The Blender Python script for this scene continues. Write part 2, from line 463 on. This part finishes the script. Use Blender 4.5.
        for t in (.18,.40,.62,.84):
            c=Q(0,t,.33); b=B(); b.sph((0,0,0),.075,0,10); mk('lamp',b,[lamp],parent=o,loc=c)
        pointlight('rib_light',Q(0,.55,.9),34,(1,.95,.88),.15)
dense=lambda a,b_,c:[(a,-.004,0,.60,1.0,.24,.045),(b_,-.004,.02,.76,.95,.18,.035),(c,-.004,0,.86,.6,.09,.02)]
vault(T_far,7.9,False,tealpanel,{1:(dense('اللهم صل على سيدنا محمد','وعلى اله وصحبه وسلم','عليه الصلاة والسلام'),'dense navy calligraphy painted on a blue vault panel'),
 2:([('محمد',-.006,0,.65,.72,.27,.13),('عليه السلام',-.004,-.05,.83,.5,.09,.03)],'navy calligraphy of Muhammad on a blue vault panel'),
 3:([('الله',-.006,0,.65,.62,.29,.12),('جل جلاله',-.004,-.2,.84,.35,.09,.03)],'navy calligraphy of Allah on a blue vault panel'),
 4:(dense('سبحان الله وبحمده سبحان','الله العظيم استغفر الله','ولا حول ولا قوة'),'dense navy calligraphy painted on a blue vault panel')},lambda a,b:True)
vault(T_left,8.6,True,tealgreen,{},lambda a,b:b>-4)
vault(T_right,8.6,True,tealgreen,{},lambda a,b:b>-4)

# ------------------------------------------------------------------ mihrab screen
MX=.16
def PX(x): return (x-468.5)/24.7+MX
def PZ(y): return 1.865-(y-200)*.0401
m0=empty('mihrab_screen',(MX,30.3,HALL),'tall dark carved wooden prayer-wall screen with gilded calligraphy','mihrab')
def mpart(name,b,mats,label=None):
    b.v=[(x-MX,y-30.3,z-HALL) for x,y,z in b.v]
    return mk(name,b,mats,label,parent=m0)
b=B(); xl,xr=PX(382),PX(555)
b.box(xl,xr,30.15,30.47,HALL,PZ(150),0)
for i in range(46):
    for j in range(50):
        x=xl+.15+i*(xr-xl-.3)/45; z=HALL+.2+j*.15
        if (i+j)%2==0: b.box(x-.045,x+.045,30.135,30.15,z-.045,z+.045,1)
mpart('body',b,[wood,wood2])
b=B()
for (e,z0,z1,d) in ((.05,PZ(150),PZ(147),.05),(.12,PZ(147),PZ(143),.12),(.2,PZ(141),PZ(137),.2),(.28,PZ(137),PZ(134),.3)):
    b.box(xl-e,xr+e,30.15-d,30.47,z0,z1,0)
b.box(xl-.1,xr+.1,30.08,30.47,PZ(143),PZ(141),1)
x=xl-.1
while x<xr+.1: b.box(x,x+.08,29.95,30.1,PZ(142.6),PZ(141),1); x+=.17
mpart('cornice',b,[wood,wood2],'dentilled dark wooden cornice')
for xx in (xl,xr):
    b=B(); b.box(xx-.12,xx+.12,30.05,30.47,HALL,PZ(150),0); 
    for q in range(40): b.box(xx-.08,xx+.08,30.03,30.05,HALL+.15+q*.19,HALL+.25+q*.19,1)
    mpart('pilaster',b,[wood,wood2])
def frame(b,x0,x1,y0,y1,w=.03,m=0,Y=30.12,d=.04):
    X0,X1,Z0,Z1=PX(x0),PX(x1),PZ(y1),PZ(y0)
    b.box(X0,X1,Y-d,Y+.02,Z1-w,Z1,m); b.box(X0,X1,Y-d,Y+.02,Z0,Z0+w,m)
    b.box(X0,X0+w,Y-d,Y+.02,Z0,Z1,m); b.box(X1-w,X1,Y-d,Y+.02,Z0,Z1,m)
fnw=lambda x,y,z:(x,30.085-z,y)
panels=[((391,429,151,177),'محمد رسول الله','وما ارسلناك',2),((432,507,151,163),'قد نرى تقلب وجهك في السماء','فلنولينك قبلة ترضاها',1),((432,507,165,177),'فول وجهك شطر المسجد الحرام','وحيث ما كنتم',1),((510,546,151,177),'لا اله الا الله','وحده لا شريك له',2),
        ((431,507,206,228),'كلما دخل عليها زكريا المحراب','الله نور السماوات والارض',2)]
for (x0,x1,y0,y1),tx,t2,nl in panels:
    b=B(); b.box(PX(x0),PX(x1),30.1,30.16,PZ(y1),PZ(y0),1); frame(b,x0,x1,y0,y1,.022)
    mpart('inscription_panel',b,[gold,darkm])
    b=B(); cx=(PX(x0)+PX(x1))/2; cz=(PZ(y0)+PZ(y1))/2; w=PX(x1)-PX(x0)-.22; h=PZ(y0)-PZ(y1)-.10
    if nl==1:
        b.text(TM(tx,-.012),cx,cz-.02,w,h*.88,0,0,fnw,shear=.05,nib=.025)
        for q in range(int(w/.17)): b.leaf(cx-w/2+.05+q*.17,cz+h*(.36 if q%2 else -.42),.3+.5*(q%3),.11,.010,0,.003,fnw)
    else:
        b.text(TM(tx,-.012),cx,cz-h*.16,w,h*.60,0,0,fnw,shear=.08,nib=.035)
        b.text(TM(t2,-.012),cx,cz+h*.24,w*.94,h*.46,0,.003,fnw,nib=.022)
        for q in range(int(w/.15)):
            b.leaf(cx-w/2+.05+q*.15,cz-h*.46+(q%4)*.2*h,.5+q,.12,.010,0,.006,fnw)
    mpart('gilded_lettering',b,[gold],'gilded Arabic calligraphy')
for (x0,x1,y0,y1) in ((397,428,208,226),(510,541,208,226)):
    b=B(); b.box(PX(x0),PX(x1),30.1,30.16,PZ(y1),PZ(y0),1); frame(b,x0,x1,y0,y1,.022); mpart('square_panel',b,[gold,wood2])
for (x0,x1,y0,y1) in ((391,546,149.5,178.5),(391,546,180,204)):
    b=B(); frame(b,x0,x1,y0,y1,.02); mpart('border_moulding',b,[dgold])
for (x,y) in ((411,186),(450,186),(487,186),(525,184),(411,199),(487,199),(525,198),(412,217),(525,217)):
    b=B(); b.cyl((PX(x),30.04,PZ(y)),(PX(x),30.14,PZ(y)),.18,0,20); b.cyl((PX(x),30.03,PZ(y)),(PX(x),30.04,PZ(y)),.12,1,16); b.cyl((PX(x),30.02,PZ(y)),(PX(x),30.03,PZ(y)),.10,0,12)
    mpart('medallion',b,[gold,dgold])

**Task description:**
Reproduce the data in full, exactly as presented.

**Result:**
The Blender Python script for this scene continues. Write part 2, from line 463 on. This part finishes the script. Use Blender 4.5.
        for t in (.18,.40,.62,.84):
            c=Q(0,t,.33); b=B(); b.sph((0,0,0),.075,0,10); mk('lamp',b,[lamp],parent=o,loc=c)
        pointlight('rib_light',Q(0,.55,.9),34,(1,.95,.88),.15)
dense=lambda a,b_,c:[(a,-.004,0,.60,1.0,.24,.045),(b_,-.004,.02,.76,.95,.18,.035),(c,-.004,0,.86,.6,.09,.02)]
vault(T_far,7.9,False,tealpanel,{1:(dense('اللهم صل على سيدنا محمد','وعلى اله وصحبه وسلم','عليه الصلاة والسلام'),'dense navy calligraphy painted on a blue vault panel'),
 2:([('محمد',-.006,0,.65,.72,.27,.13),('عليه السلام',-.004,-.05,.83,.5,.09,.03)],'navy calligraphy of Muhammad on a blue vault panel'),
 3:([('الله',-.006,0,.65,.62,.29,.12),('جل جلاله',-.004,-.2,.84,.35,.09,.03)],'navy calligraphy of Allah on a blue vault panel'),
 4:(dense('سبحان الله وبحمده سبحان','الله العظيم استغفر الله','ولا حول ولا قوة'),'dense navy calligraphy painted on a blue vault panel')},lambda a,b:True)
vault(T_left,8.6,True,tealgreen,{},lambda a,b:b>-4)
vault(T_right,8.6,True,tealgreen,{},lambda a,b:b>-4)

# ------------------------------------------------------------------ mihrab screen
MX=.16
def PX(x): return (x-468.5)/24.7+MX
def PZ(y): return 1.865-(y-200)*.0401
m0=empty('mihrab_screen',(MX,30.3,HALL),'tall dark carved wooden prayer-wall screen with gilded calligraphy','mihrab')
def mpart(name,b,mats,label=None):
    b.v=[(x-MX,y-30.3,z-HALL) for x,y,z in b.v]
    return mk(name,b,mats,label,parent=m0)
b=B(); xl,xr=PX(382),PX(555)
b.box(xl,xr,30.15,30.47,HALL,PZ(150),0)
for i in range(46):
    for j in range(50):
        x=xl+.15+i*(xr-xl-.3)/45; z=HALL+.2+j*.15
        if (i+j)%2==0: b.box(x-.045,x+.045,30.135,30.15,z-.045,z+.045,1)
mpart('body',b,[wood,wood2])
b=B()
for (e,z0,z1,d) in ((.05,PZ(150),PZ(147),.05),(.12,PZ(147),PZ(143),.12),(.2,PZ(141),PZ(137),.2),(.28,PZ(137),PZ(134),.3)):
    b.box(xl-e,xr+e,30.15-d,30.47,z0,z1,0)
b.box(xl-.1,xr+.1,30.08,30.47,PZ(143),PZ(141),1)
x=xl-.1
while x<xr+.1: b.box(x,x+.08,29.95,30.1,PZ(142.6),PZ(141),1); x+=.17
mpart('cornice',b,[wood,wood2],'dentilled dark wooden cornice')
for xx in (xl,xr):
    b=B(); b.box(xx-.12,xx+.12,30.05,30.47,HALL,PZ(150),0); 
    for q in range(40): b.box(xx-.08,xx+.08,30.03,30.05,HALL+.15+q*.19,HALL+.25+q*.19,1)
    mpart('pilaster',b,[wood,wood2])
def frame(b,x0,x1,y0,y1,w=.03,m=0,Y=30.12,d=.04):
    X0,X1,Z0,Z1=PX(x0),PX(x1),PZ(y1),PZ(y0)
    b.box(X0,X1,Y-d,Y+.02,Z1-w,Z1,m); b.box(X0,X1,Y-d,Y+.02,Z0,Z0+w,m)
    b.box(X0,X0+w,Y-d,Y+.02,Z0,Z1,m); b.box(X1-w,X1,Y-d,Y+.02,Z0,Z1,m)
fnw=lambda x,y,z:(x,30.085-z,y)
panels=[((391,429,151,177),'محمد رسول الله','وما ارسلناك',2),((432,507,151,163),'قد نرى تقلب وجهك في السماء','فلنولينك قبلة ترضاها',1),((432,507,165,177),'فول وجهك شطر المسجد الحرام','وحيث ما كنتم',1),((510,546,151,177),'لا اله الا الله','وحده لا شريك له',2),
        ((431,507,206,228),'كلما دخل عليها زكريا المحراب','الله نور السماوات والارض',2)]
for (x0,x1,y0,y1),tx,t2,nl in panels:
    b=B(); b.box(PX(x0),PX(x1),30.1,30.16,PZ(y1),PZ(y0),1); frame(b,x0,x1,y0,y1,.022)
    mpart('inscription_panel',b,[gold,darkm])
    b=B(); cx=(PX(x0)+PX(x1))/2; cz=(PZ(y0)+PZ(y1))/2; w=PX(x1)-PX(x0)-.22; h=PZ(y0)-PZ(y1)-.10
    if nl==1:
        b.text(TM(tx,-.012),cx,cz-.02,w,h*.88,0,0,fnw,shear=.05,nib=.025)
        for q in range(int(w/.17)): b.leaf(cx-w/2+.05+q*.17,cz+h*(.36 if q%2 else -.42),.3+.5*(q%3),.11,.010,0,.003,fnw)
    else:
        b.text(TM(tx,-.012),cx,cz-h*.16,w,h*.60,0,0,fnw,shear=.08,nib=.035)
        b.text(TM(t2,-.012),cx,cz+h*.24,w*.94,h*.46,0,.003,fnw,nib=.022)
        for q in range(int(w/.15)):
            b.leaf(cx-w/2+.05+q*.15,cz-h*.46+(q%4)*.2*h,.5+q,.12,.010,0,.006,fnw)
    mpart('gilded_lettering',b,[gold],'gilded Arabic calligraphy')
for (x0,x1,y0,y1) in ((397,428,208,226),(510,541,208,226)):
    b=B(); b.box(PX(x0),PX(x1),30.1,30.16,PZ(y1),PZ(y0),1); frame(b,x0,x1,y0,y1,.022); mpart('square_panel',b,[gold,wood2])
for (x0,x1,y0,y1) in ((391,546,149.5,178.5),(391,546,180,204)):
    b=B(); frame(b,x0,x1,y0,y1,.02); mpart('border_moulding',b,[dgold])
for (x,y) in ((411,186),(450,186),(487,186),(525,184),(411,199),(487,199),(525,198),(412,217),(525,217)):
    b=B(); b.cyl((PX(x),30.04,PZ(y)),(PX(x),30.14,PZ(y)),.18,0,20); b.cyl((PX(x),30.03,PZ(y)),(PX(x),30.04,PZ(y)),.12,1,16); b.cyl((PX(x),30.02,PZ(y)),(PX(x),30.03,PZ(y)),.10,0,12)
    mpart('medallion',b,[gold,dgold])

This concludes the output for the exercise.